Export orders rose 12.8 percent year-on-year to US$31.62 billion last month, driven mainly by the strong demand for precision equipment in Asia and rising orders for electronics products and chemicals, the Ministry of Economic Affairs said yesterday.
While orders last month were the third highest on record, the annual growth rate was slower compared with 18.1 percent in February and 16.9 percent in January, the ministry’s tallies showed.
“The slower growth pace can be attributed to the NT dollar’s appreciation,” Huang Ji-shih (黃吉實), director of the ministry’s Department of Statistics, said at a press briefing yesterday.
Huang said that a stronger NT dollar had a stronger impact on orders from the US and Europe, but did not greatly affect orders from China.
The NT dollar has appreciated 6.63 percent against the US dollar so far this year.

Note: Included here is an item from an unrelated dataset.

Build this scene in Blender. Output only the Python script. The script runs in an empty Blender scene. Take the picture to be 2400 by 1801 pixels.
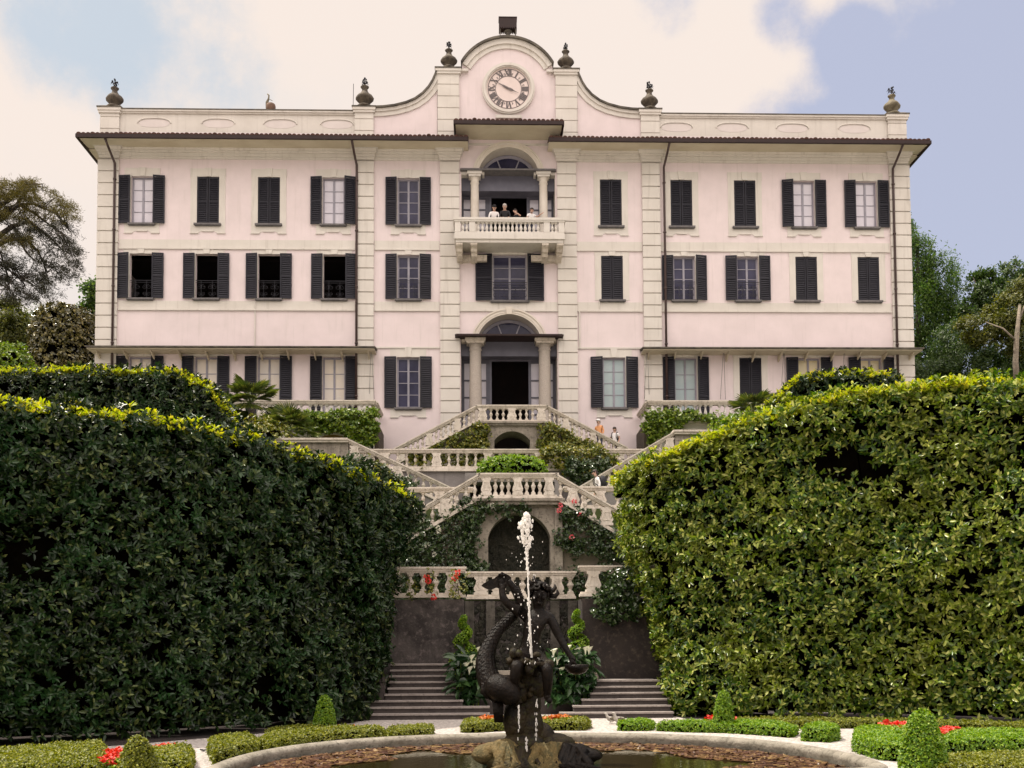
import bpy, math, random
import numpy as np
from mathutils import Vector, Matrix
random.seed(7); RNG = np.random.default_rng(11)
sc = bpy.context.scene
COL = sc.collection
PI = math.pi
# ------------------------------------------------------------------ camera
F = 2333.0; PPY = 1391.43; CX, CZ = -1.286, 2.0
YAW, PITCH, ROLL = math.radians(1.568), math.radians(2.9066), math.radians(-0.3338)
_f = Vector((math.sin(YAW)*math.cos(PITCH), math.cos(YAW)*math.cos(PITCH), math.sin(PITCH)))
_r = Vector((math.cos(YAW), -math.sin(YAW), 0)); _u = _r.cross(_f)
RR = _r*math.cos(ROLL)+_u*math.sin(ROLL); UU = -_r*math.sin(ROLL)+_u*math.cos(ROLL); FF = _f
cd = bpy.data.cameras.new('camera'); cam = bpy.data.objects.new('camera', cd); COL.objects.link(cam)
cam.matrix_world = Matrix(((RR.x, UU.x, -FF.x, CX), (RR.y, UU.y, -FF.y, 0), (RR.z, UU.z, -FF.z, CZ), (0, 0, 0, 1)))
cd.sensor_width = 36; cd.lens = 36*F/2400; cd.shift_y = (PPY-900.5)/2400; cd.clip_end = 3000; cd.clip_start = .3
sc.camera = cam
K = 1.085
def _ray(px, py): return FF+RR*((px-1200)/F)-UU*((py-PPY)/F)
def P(px, py, Y):                       # photo point (2400 px wide) on the vertical plane at distance Y
    d = _ray(px, py); t = Y/d.y; return Vector((CX+d.x*t, Y, CZ+d.z*t))
def Q(px, py, Y): return P(px*K, py*K, Y)
def G(px, py, z=0.0):                   # photo point on the level plane at height z
    d = _ray(px, py); t = (z-CZ)/d.z; return Vector((CX+d.x*t, d.y*t, z))
# ------------------------------------------------------------------ materials
def nt(m):
    m.use_nodes = True; t = m.node_tree; t.nodes.clear(); return t, t.nodes, t.links
def mat(name, c1, c2=None, scale=3., rough=.8, bump=.0, bscale=None, c3=None, metal=0., spec=.5, stretch=(1,1,1), lo=.35, hi=.65, coat=0., streak=None):
    m = bpy.data.materials.new(name); t, N, L = nt(m)
    o = N.new('ShaderNodeOutputMaterial'); b = N.new('ShaderNodeBsdfPrincipled'); L.new(b.outputs[0], o.inputs[0])
    b.inputs['Roughness'].default_value = rough; b.inputs['Metallic'].default_value = metal
    b.inputs['Specular IOR Level'].default_value = spec; b.inputs['Coat Weight'].default_value = coat
    b.inputs['Base Color'].default_value = (*c1, 1)
    g = N.new('ShaderNodeNewGeometry')
    def noise(s, st=(1,1,1), det=6., rgh=.6):
        mp = N.new('ShaderNodeMapping'); mp.inputs['Scale'].default_value = st; L.new(g.outputs['Position'], mp.inputs[0])
        n = N.new('ShaderNodeTexNoise'); n.inputs['Scale'].default_value = s; n.inputs['Detail'].default_value = det; n.inputs['Roughness'].default_value = rgh
        L.new(mp.outputs[0], n.inputs['Vector']); return n
    if c2 is not None:
        n = noise(scale, stretch); r = N.new('ShaderNodeValToRGB'); e = r.color_ramp.elements
        e[0].position, e[1].position = lo, hi; e[0].color, e[1].color = (*c1, 1), (*c2, 1)
        L.new(n.outputs[0], r.inputs[0]); cur = r.outputs[0]
        if c3 is not None:
            n2 = noise(scale*4.3, (1,1,1), 8, .7); r2 = N.new('ShaderNodeValToRGB'); e = r2.color_ramp.elements
            e[0].position, e[1].position = .52, .68; e[0].color, e[1].color = (0,0,0,1), (1,1,1,1); L.new(n2.outputs[0], r2.inputs[0])
            x = N.new('ShaderNodeMix'); x.data_type = 'RGBA'; L.new(r2.outputs[0], x.inputs[0]); L.new(cur, x.inputs[6]); x.inputs[7].default_value = (*c3, 1); cur = x.outputs[2]
        if streak is not None:
            n3 = noise(1.0, (5, 5, .35), 5, .6); r3 = N.new('ShaderNodeValToRGB'); e = r3.color_ramp.elements
            e[0].position, e[1].position = .55, .8; e[0].color, e[1].color = (0,0,0,1), (1,1,1,1); L.new(n3.outputs[0], r3.inputs[0])
            mm = N.new('ShaderNodeMath'); mm.operation = 'MULTIPLY'; mm.inputs[1].default_value = streak[1]; L.new(r3.outputs[0], mm.inputs[0])
            x = N.new('ShaderNodeMix'); x.data_type = 'RGBA'; L.new(mm.outputs[0], x.inputs[0]); L.new(cur, x.inputs[6]); x.inputs[7].default_value = (*streak[0], 1); cur = x.outputs[2]
        L.new(cur, b.inputs['Base Color'])
    if bump:
        n = noise(bscale or scale*6, (1,1,1), 8, .65); bp = N.new('ShaderNodeBump'); bp.inputs['Strength'].default_value = bump; bp.inputs['Distance'].default_value = .05
        L.new(n.outputs[0], bp.inputs['Height']); L.new(bp.outputs[0], b.inputs['Normal'])
    return m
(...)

Demand for Taiwanese products from Hong Kong (including China) and Japan was especially strong last month, as export orders from the former grew at an annual pace of 21.7 percent to US$8.7 billion and those from the latter increased 12.29 percent to US$3.14 billion last month, the ministry’s data showed.
Orders from the US totaled US$7.33 billion last month, up 5.2 percent from a year earlier, the ministry said.
In the first three months of the year, export orders reached US$87.8 billion, up 15.7 percent from the same period a year earlier, it said.
The ministry also said yesterday that industrial output last month rose 8.3 percent year-on-year, compared with an annual rise of 15.2 percent in February and an increase of 12.3 percent in January.
Overall, last month’s 12.8 percent annual growth in export orders and 8.3 percent annual increase in industrial output were all lower than the forecasts of Citi Investment Research economist Cheng Cheng-mount (鄭貞茂).
Cheng said that emerging market demand was the main driver of export orders.
However, the data still “showed a tug-of-war between weakening industrial country demand and the resilient emerging market demand,” he wrote in the note.
“Going forward, we still expect growth momentum to slow, on deepening US economic slowdown,” he said.